The site of the Rumpke Sanitary Landfill in Colerain Township has gone from a gentle, rural valley to Hamilton county’s highest point in just 65 years. Known to its neighbors as “Mount Rumpke”, the site measures 509 acres and 1,064 feet above sea level and is the largest and tallest in the region. The landfill was expanded by 95 acres in 2004 and can accommodate waste at current generation rates until 2025. (source: Hamilton County Solid Waste Management Plan)
Rumpke has had serious environmental violations at this site. A 30 acre trash-slide later led to an ammonia leak into Banklick Creek measuring 830 times greater than normal levels. Rumpke was also fined for illegally accepting hazardous waste in 2005 and a subsurface fire of unknown origin has been burning since August 2009.
Now Rumpke wants another expansion – 350 acres –hoping to double the dump’s present footprint and extend its lifespan until 2055. Here are 3 good reasons not to expand the dump:
- It is not necessary. The Ohio Department of Natural Resources estimates 70% of waste currently going to the landfill can be recycled or composted and recycling rates are going up in Hamilton county. Why should we assume the expansion is needed when we could very well see waste generation rates decline?
- Neighbors’ increased exposure to odors, dust and air pollution. Rumpke is currently permitted to release 94 million lbs. of air pollution annually from the landfill and gas plants alone, including particulate, carbon monoxide and other harmful gases.
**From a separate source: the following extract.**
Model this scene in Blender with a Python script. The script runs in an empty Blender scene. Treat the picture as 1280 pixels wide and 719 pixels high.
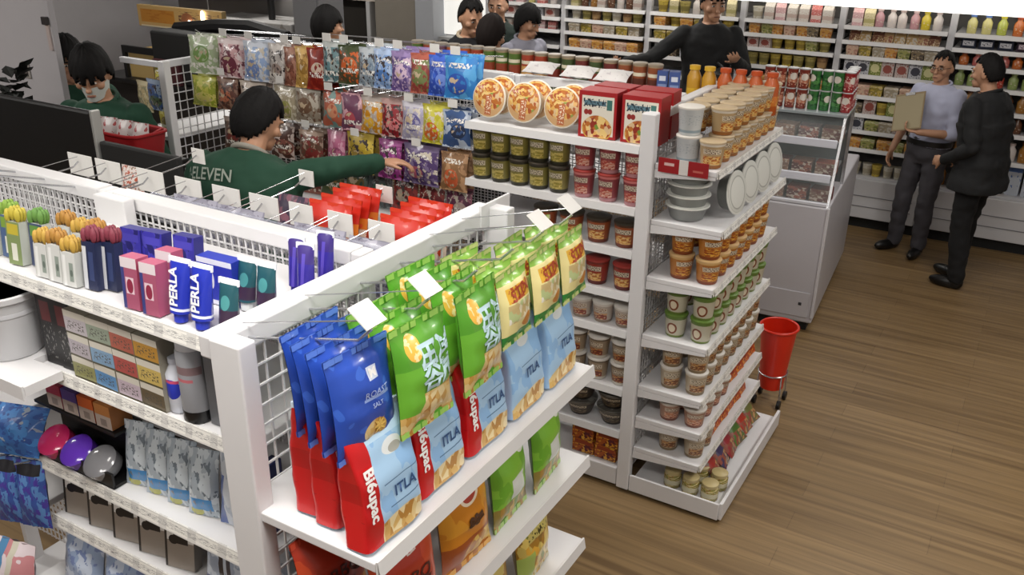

The fire has also increased odor incidents in the community, resulting in 47 formal complaints in one day.
- Rumpke has other options. It has recently invested $6 million in their St. Bernard recycling facility and $2.5 million in their Dayton glass recycling plant. They are uniquely positioned to benefit from increased recycling in our region.
What about the township’s right to decide for itself?
Colerain Township denied Rumpke’s zoning request for this expansion in 2006. Rumpke sued, stating that the denial was a violation of their constitutional rights and furthermore, they were a public utility and exempt from local zoning laws. In 2009 a Hamilton County district court judge ruled in their favor and the township is appealing the decision.
Resources
The Future is Now: A Citizens’ Audit of the Rumpke Sanitary Landfill, Property Owners Want Equal Rights (P.O.W.E.R.) and Ohio Citizen Action
Property Owners Want Equal Rights, Inc.
Administrative Orders from OEPA and the Action Plan regarding the fire
Recycling programs in the area
Kentucky recycling facilities by county
Property Owners Want Equal
Rights (P.O.W.E.R.), and statewide environmental group Ohio Citizen Action















Not sure if I’m barking up the work tree or not. Shouldn’t we attack the root of the problem, like getting more people to recycle?
We could petition to change the way recycling is done. So there is also an incentive. Like have a system that offers tax deductible rewards – the workers who go around picking up recyclables gets a check list, one mark for a properly setup recycling bin. This list goes into a database, then once a year it’s tallied and is ducted from tax.
Rumpke gets a larger profit from the number of people recycling, and the community gets ‘cash back’ on top of feeling good about it.
Thanks for your comment, John.
You are absolutely not barking up the wrong tree – we DO need to increase recycling rates as well. We have been working on Cincinnati’s curbside recycling program since its inception and are ramping up our involvement even more, as part of this landfill campaign. Cities like Montgomery and now Cincinnati that have committed to the RecycleBank program (http://www.recyclebank.com/how-it-works), are improving public participation with the same sort of reward incentive you describe.
Another incentive to recycle is the limited lifespan of all landfills. Knowing we have 15 years of capacity at Rumpke’s Colerain Township landfill, as opposed to the 65 more years they are proposing with this expansion, will make people take waste stream reduction, recycling and composting more seriously.
Recycling will occur when market factors make it profitable. If anyone thinks landfills are a problem try living in a city without one. The city would shut down within a month. Don’t be naive people.
Thanks for your comments, Mike. While you are correct about the volatility of recycling markets being an obstacle to promoting more recycling (at least among for profit waste haulers and processors like Rumpke), cities that don’t rely on landfills are precisely the models we should be examining. When people must find alternatives to landfilling, they have done so. It’s a chicken and egg proposition. Do we start prioritizing recycling in southwest Ohio because we are running out of landfill space, or do we wait to transition away from landfills when our recycling rates improve? The latter of those two strategies hasn’t worked very well, which is why we are working to stop the “eastern expansion” in Colerain Township. Rumpke is the primary beneficiary of the status quo solid waste management plan in our region. It is the public at large that will benefit from diverting waste from landfills.
It seems to me that the expansion issue will be decided by the courts. There isn’t much leverage in trying to disrupt that process, which is, after all, a legal one. Much better to encourage recycling in whatever way possible. I live in the city of Cincinnati, where a program is in place to reward recycling, along with a better method for collecting recycleable materials. This is where we should put emphasis.